認知心理学でよく「方略」("heuristic")ということが言われる。「方略」とは認知心理学で、十分な思考のプロセスを経ることなく解決手段に「飛びつく」認識の様態を言う。例えば子どもの遊びの「方略」であったり、学習の「方略」であったりする。「方略」と日本語で言っているときはよくわからなかったが、英語で"heuristic"というと「見つける」というニュアンスがある。
ギリシャ語「見つける」の意
heuristicの意味 - 英和辞典 Weblio辞書
ただし、「方略」は「戦略」のように考え抜かれた手段ではないので、必ずしもベストとは限らない。いうまでもないが、きちんと思考のステップを踏んで、数学の問題を解くように対応することは、認知心理学でも「戦略」"strategy"という。
ギリシャ語「軍を導くこと」の意
strategyの意味 - 英和辞典 Weblio辞書
まさに「考えないで考える力」は認知心理学では「方略」、"heuristic"だ。
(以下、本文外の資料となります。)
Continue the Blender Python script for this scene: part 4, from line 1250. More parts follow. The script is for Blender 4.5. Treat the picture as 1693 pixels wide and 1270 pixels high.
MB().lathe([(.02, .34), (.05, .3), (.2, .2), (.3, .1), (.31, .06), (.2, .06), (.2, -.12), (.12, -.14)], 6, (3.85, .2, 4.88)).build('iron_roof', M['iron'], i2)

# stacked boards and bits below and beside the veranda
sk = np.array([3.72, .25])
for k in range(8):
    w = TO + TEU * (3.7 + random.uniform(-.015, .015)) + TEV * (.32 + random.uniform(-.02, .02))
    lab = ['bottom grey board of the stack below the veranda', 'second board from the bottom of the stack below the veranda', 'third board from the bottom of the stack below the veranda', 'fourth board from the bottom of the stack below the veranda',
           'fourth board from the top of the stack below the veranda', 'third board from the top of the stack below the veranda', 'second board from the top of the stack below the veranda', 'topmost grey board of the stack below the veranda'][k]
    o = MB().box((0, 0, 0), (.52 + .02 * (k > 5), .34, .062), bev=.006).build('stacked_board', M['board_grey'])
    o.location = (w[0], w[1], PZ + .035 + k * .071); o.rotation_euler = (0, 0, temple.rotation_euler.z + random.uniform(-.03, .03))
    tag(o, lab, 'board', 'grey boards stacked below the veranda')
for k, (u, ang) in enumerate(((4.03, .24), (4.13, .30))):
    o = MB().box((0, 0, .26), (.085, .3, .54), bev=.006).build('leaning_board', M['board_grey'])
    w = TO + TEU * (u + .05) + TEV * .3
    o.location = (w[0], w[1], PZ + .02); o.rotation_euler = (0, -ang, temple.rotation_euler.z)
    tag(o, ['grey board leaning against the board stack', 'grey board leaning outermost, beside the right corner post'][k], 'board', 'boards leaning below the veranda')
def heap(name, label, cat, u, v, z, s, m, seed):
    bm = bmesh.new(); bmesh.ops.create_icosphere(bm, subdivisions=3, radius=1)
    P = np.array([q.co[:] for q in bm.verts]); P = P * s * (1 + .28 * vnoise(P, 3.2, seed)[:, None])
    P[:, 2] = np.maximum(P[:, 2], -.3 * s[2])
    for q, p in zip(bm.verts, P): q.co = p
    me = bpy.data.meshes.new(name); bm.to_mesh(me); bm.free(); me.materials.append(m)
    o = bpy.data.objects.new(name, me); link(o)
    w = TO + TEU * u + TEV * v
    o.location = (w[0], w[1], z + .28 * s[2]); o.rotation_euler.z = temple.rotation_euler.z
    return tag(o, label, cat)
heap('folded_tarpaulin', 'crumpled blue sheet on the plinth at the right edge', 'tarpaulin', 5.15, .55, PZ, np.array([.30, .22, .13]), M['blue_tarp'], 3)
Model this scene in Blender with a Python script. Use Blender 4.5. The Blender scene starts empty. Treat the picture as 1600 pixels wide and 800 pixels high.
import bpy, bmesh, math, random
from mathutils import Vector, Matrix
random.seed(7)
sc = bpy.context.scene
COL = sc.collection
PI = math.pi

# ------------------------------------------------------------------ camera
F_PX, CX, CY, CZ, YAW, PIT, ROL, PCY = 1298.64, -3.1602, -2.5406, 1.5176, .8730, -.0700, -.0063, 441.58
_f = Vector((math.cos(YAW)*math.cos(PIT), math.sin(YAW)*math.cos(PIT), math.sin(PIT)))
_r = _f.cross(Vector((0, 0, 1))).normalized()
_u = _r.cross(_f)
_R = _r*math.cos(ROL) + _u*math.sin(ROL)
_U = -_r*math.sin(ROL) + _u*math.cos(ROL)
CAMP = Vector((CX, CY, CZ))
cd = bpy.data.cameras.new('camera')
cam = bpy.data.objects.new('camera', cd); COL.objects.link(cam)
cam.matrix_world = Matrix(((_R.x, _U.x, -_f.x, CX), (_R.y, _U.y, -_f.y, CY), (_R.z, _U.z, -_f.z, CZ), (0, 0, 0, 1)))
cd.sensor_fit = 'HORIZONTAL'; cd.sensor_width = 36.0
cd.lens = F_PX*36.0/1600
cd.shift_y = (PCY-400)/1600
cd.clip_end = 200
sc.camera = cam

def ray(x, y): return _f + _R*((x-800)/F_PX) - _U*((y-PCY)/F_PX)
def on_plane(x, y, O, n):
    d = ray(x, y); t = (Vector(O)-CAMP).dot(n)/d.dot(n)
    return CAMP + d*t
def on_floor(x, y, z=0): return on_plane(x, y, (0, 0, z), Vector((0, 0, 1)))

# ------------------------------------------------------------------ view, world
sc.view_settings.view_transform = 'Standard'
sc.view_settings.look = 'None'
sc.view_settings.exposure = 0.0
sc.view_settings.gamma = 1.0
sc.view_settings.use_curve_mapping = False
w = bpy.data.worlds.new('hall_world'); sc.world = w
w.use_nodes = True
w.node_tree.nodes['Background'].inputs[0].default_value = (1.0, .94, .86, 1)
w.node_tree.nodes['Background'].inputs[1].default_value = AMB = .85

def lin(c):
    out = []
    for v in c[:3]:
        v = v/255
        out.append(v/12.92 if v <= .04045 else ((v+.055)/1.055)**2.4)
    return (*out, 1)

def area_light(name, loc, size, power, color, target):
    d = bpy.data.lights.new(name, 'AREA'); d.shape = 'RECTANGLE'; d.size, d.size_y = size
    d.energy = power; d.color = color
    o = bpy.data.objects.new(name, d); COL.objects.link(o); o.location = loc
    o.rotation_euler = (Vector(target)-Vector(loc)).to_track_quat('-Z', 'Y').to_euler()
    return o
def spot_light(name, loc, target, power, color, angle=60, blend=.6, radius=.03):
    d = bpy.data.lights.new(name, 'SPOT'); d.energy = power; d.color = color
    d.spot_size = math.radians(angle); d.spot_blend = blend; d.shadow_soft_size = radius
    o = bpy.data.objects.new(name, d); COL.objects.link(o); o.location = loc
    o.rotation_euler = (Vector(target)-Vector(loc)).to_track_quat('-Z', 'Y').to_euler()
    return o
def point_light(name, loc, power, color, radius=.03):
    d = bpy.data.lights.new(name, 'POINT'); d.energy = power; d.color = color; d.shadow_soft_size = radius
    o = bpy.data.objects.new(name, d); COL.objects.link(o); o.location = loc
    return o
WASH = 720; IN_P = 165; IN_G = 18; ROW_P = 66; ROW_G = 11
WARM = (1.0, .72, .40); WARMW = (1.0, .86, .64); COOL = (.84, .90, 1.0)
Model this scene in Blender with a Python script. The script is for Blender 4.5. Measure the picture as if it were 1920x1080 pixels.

やっている本人がなぜそうしたか説明できない。「私」よりも先に「身体」が考える力だといってもいい。
本書に出てくる「ER」のモデルになったという救急病棟のドクターの話しは、「瞬く間」というには、長すぎる時間をかけて心臓病の診断に必要な3つの要素を割り出したということだった。「瞬く間」("Blink")でないのに、この話しが紹介されいているのは、要素の抽出=発見こそが、本書の真のテーマだからだ。
そもそも、日本語(中国語)で「方略」とは「方法(手段)を略す」、つまり最小限のステップで解答に至る手段という意味となる。だから、ごくごく小さいプロセスから、戦い方の「発見」まで範囲が広い。
では、どうやったら数少ない重要な要素を「発見」できるかが問題となる。逆は明確だ。男女の偏見、マイノリティへの思い込みなどが正しい「方略」の阻害要因となる。これらの阻害要因も本書では何度もなんどもでてくる。
私を「べき乗則」へ連れて行ってくれたマルコム・グラッドウェルだけある。深い。